The Rankin-Hinds Pearl River Flood and Drainage Control District Levee Board may be gearing up for a district expansion to pay for a proposed flood-control plan for the Pearl River.

Waggoner Engineering owner Joe Waggoner suggested the board recess last week until Oct. 27 while his company gathers pertinent information on what the district would need to do to fund a combination levee expansion and river impoundment for the flood-prone river.

"We'd ... like to talk to you about restarting your engines in re-engaging with the (U.S. Army Corps of Engineers) about moving forward on the completion of the feasibility document and on the concurrent path dealing with what this district will look like in the future, what the dynamics of the district will be, (and what) the footprint of this district and the resource base will be," Waggoner said.

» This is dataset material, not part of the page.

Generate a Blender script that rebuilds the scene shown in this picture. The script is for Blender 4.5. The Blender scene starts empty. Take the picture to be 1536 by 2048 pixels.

Waggoner explained that the board would need a hydrological and geographic analysis, as well as a tax-base analysis before moving ahead any further.

The board only recently managed to convince the Corps to continue the feasibility study of a flood-control plan containing a lake for recreational and real-estate development. Last year, Corps Project Manager Doug Kamien made it clear that the Corps would only consider an expansion of current levees around the river as the available method to avoid a historic flood like the inundation of 1979. For years prior to that, members of the board insisted the Corps include some form of lake as a component of flood control—either as a leveeless retainer reservoir or as a purely aesthetic addition to a levee expansion.

Kamien refused to budge on the inclusion of any form of impoundment this year, however, and terminated the flood-control study. Members of the board pressed the Mississippi congressional delegation to strong-arm the Corps, and in September, Jo-Ellen Darcy, assistant secretary of the Army Civil Works Division, sent a letter to delegation members, assuring them that the Corps was on board with studying a one-lake plan.

"I have been advised by the U.S. Army Corps of Engineers that they will resume the Pearl River feasibility study, with inclusion of the locally preferred one-lake alternative, provided funds to continue the study are included in the Fiscal Year 2011 Energy and Water Development Appropriations Act," Darcy wrote, adding that study will begin "as expeditiously as possible" after the appropriation.

Corps spokesman Kavanaugh Breazeale said the Corps would be including more than one levee and impoundment plan in the feasibility study, but he did not name examples this early in the process.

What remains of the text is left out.